I know this board likes to glorify the recent days of the big East but overall the conference did underachive in march. But most of that is due to the combined efforts of georgetown, pity, and notre dame.
You're not giving the Big East enough credit. When the conference added 5 schools and got to 16 it was the start of the second "Golden Age" of the BE.
Getting past the Sweet Sixteen (reaching the Elite Eight) is a hard thing to do, I personally use this accomplishment to judge teams, coaches, and conferences - I have for many years. Making the Sweet 16 is nice and reaching the Final Four is tremendous but I consider getting to the Elite 8 a very successful season for any program. Even the best teams have a hard time getting there.

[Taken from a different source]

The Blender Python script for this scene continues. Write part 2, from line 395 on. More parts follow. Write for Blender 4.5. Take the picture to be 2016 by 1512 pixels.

In the 8 seasons since the Big East added the 5 schools (2006-2013) here's how many different schools from the major conferences made it to at least the Elite 8 and how many times combined they've done it (note: this has nothing to do with FFs and NCs, just E8s):
BE..... 8, 15
Big12. 6, 11
SEC... 4, 10
Big10. 3, 6
Pac12. 3, 5
ACC... 2, 7
In the last 8 years the Big East has had 8 different schools make it past the Sweet 16 and they've done it a combined 15 times. The Big12 and the SEC have done quite well in March too, contrary to what most would think. The ACC has done the worst, only North Carolina and Duke have made it that far - no other ACC school has made it past the Sweet 16 in the last 8 years.
Despite Pitt and Gtown not going farther than they should most years in the tourney, despite Notre Dame underachieving every year, and despite the bottom 6 schools doing nothing in March, the Big East has been very impressive in this most recent Golden Age - more so than any other conference.